Selon le paragraphe 4(b) des Principes directeurs, la réalisation de l’une des circonstances suivantes est susceptible d’établir que le nom de domaine a été enregistré et utilisé de mauvaise foi:

i) les faits montrent que le défendeur a enregistré ou acquis le nom de domaine essentiellement aux fins de vendre, de louer ou de céder d’une autre manière l’enregistrement de ce nom de domaine au requérant qui est le propriétaire de la marque de produits ou de services, ou à un concurrent de celui-ci, à titre onéreux et pour un prix excédant le montant des frais qu’il peut prouver avoir déboursé en rapport direct avec ce nom de domaine; ou

ii) le défendeur a enregistré le nom de domaine en vue d’empêcher le propriétaire de la marque de produits ou de services de reprendre sa marque sous forme de nom de domaine, et est coutumier d’une telle pratique; ou

iii) le défendeur a enregistré le nom de domaine essentiellement en vue de perturber les opérations commerciales d’un concurrent; ou

iv) en utilisant ce nom de domaine, le défendeur a sciemment tenté d’attirer, à des fins lucratives, les utilisateurs de l’Internet sur un espace Web ou autre site en ligne lui appartenant, en créant une probabilité de confusion avec la marque du requérant en ce qui concerne la source, le commanditaire, l’affiliation ou l’approbation de son espace ou espace Web ou d’un produit ou service qui y est proposé.
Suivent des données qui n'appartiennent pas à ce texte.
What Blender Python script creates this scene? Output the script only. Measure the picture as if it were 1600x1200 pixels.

En application des Principes directeurs, le Requérant ne peut obtenir gain de cause qu’à la double condition d’établir que le nom de domaine litigieux a été enregistré de mauvaise foi, et est utilisé de mauvaise foi.
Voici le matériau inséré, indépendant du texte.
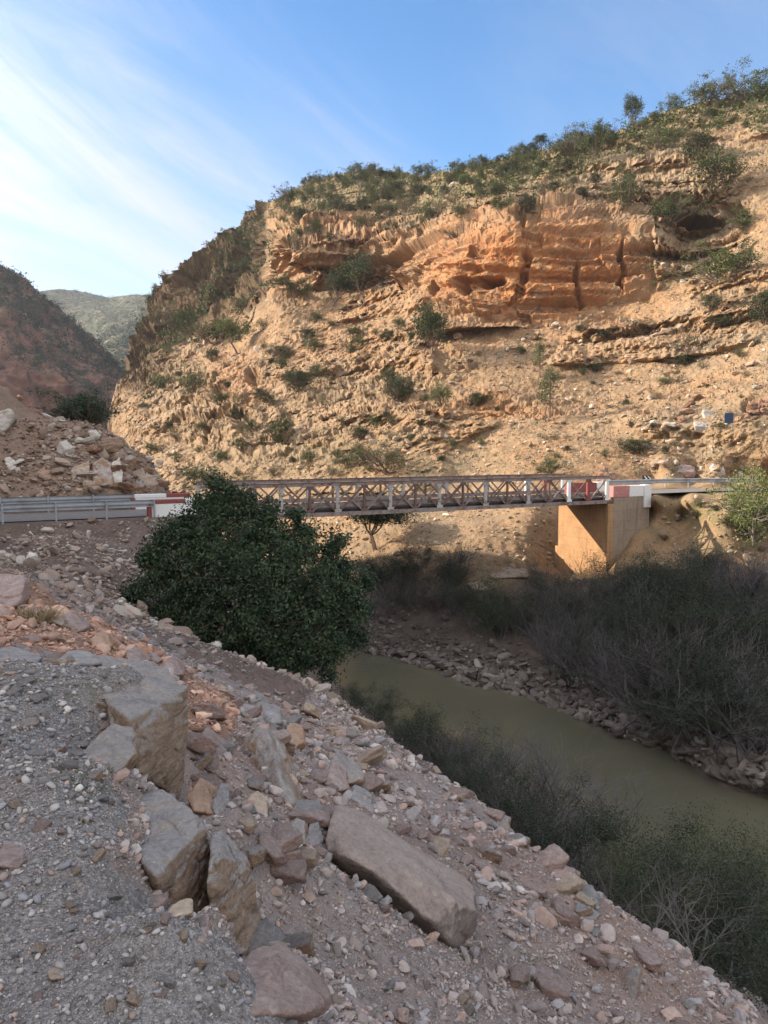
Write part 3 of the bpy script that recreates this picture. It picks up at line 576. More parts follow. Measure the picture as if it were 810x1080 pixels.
red = np.clip(.8 * blob(wx, wy, 530, 330, 160, 60) + .5 * blob(wx, wy, 640, 500, 80, 30) + .6 * blob(wx, wy, 480, 420, 120, 30) + .4 * blob(wx, wy, 340, 350, 80, 40), 0, 1)
PG = PM.reshape(NRW, len(cols), 3)
back = []
for k, (m, dz) in enumerate([(1.06, 1.), (1.25, -4.), (1.7, -30.), (2.4, -110.)]):      # the far side of the crest falls away
    q = PG[-1] * m; q[:, 2] = PG[-1][:, 2] * (1 + .0 * k) + dz; back.append(q)
ALL = np.concatenate([PG, np.array(back)]); nrr, ncc = ALL.shape[:2]
I = np.arange(nrr * ncc).reshape(nrr, ncc); Fq = np.stack([I[:-1, :-1], I[:-1, 1:], I[1:, 1:], I[1:, :-1]], -1).reshape(-1, 4)
def padb(a): a = a.reshape(NRW, ncc); return np.concatenate([a] + [a[-1:]] * 4).ravel()
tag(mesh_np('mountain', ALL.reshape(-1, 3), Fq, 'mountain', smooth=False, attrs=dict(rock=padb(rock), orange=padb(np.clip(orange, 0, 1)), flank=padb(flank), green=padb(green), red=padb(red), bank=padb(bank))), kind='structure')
def mnt(px, py):                                     # point of the mountain seen at a pixel
    px = np.asarray(px, float); py = np.asarray(py, float)
    c = np.interp(px, cols, np.arange(len(cols))); b = np.interp(px, *BASE); r = np.interp(px, *RIDGE)
    v = np.clip((b - py) / (b - r), 0, 1) * (NRW - 1)
    return PG[np.round(v).astype(int), np.round(c).astype(int)]

def mask_at(a, px, py):
    c = np.interp(px, cols, np.arange(len(cols))); b = np.interp(px, *BASE); r = np.interp(px, *RIDGE); v = np.clip((b - py) / (b - r), 0, 1) * (NRW - 1)
    return a.reshape(NRW, len(cols))[np.round(v).astype(int), np.round(c).astype(int)]
# ------------------------------------------------------------------ shaded canyon wall on the left, hills far up the valley
def viewgrid(name, px0, px1, ridge, base, ctrl, step, rows, mat, amp, sc_, green, kind='structure', backdrop=-60.):
    c = np.arange(px0, px1, step); r = np.interp(c, *ridge); b = np.interp(c, *base); vv = np.linspace(0, 1, rows)
    X, Vv = np.meshgrid(c, vv); Y_ = b + (r - b) * Vv; C = np.array(ctrl, float); R = RBF(C[:, :2] / 100, np.log(C[:, 2]), .05)
    Yd = np.exp(R(np.stack([X.ravel(), Y_.ravel()], -1) / 100)); P = at(X.ravel(), Y_.ravel(), Yd)
    d = amp * (ridged(P / sc_, 7, 201, .55) + .8 + .5 * (ridged(P * np.array([1, 1, .3]) / (sc_ * .4), 5, 205, .55) + .7))
    d = d * (1 - .8 * sstep(.55, .95, Vv.ravel())); P = P + gnormals(P.reshape(rows, len(c), 3), 8).reshape(-1, 3) * d[:, None]
    G = P.reshape(rows, len(c), 3); bk = []
    for m, dz in ((1.05, 2.), (1.3, backdrop * .4), (1.8, backdrop * 2)):
        q = G[-1] * m; q[:, 2] = G[-1][:, 2] + dz; bk.append(q)
    A = np.concatenate([G, np.array(bk)]); nr, nc = A.shape[:2]; I = np.arange(nr * nc).reshape(nr, nc)
    F = np.stack([I[:-1, :-1], I[:-1, 1:], I[1:, 1:], I[1:, :-1]], -1).reshape(-1, 4)
    gg = green(X, Y_).reshape(rows, nc); gg = np.concatenate([gg] + [gg[-1:]] * 3)
    o = mesh_np(name, A.reshape(-1, 3), F, mat, smooth=True, attrs=dict(green=gg.ravel())); tag(o, kind=kind)
    return c, r, b, G
LW = viewgrid('canyon_wall', -260, 150, ([-260, -100, -40, 0, 18, 36, 56, 82, 108, 126, 150], [222, 250, 264, 275, 284, 298, 314, 338, 362, 382, 430]), ([-260, 0, 150], [520, 490, 470]),
         [(-260, 235, 420), (-100, 262, 420), (0, 290, 430), (45, 322, 440), (100, 372, 450), (150, 440, 470), (-260, 480, 330), (0, 460, 345), (80, 460, 380), (150, 470, 420), (0, 380, 370), (60, 390, 385), (-120, 380, 360), (30, 345, 415), (110, 420, 420)],
         1.3, 260, 'canyon_rock', 22., 75., lambda x, y: np.clip(1 - sstep(60, 95, y - np.interp(x, [-260, 0, 45, 122], [230, 290, 330, 392])) * (1 - sstep(70, 110, x)), .25, 1))
FH = viewgrid('distant_hills', -60, 240, ([-60, 30, 45, 60, 80, 100, 115, 140, 165, 240], [326, 312, 307, 305, 306, 311, 314, 311, 311, 318]), ([-60, 240], [470, 470]),
         [(-60, 330, 1150), (45, 311, 1150), (80, 311, 1150), (115, 319, 1100), (160, 316, 980), (240, 322, 950), (95, 350, 900), (110, 340, 860), (150, 340, 800), (120, 370, 650), (90, 372, 800), (50, 350, 950), (0, 400, 900), (150, 420, 560), (100, 440, 600), (0, 460, 800), (240, 450, 560)],
         1.2, 150, 'far_slope', 7., 150., lambda x, y: .9 + 0 * x)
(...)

En l’espèce, la mauvaise foi du Défendeur est manifeste. Ce dernier a enregistré un nom de domaine qui non seulement reprend à l’identique la marque COLAS du Requérant, mais il l’a configuré en reproduisant à l’identique la dénomination sociale d’une filiale de ce dernier. Par suite, il a configuré à tout le moins une adresse email à partir du nom de domaine litigieux et a contacté un fournisseur du Requérant, en usurpant son identité, dans un but purement frauduleux.

Partant, la dernière condition du paragraphe 4(a) des Principes directeurs est également satisfaite. Le Requérant est bien fondé à solliciter le transfert du nom de domaine litigieux à son profit.

7. Décision

Pour les raisons exposées ci-dessus, et conformément aux paragraphes 4(i) des Principes directeurs et 15 des Règles d’application, la Commission administrative ordonne que le nom de domaine litigieux <colas-projects.com> soit transféré au Requérant.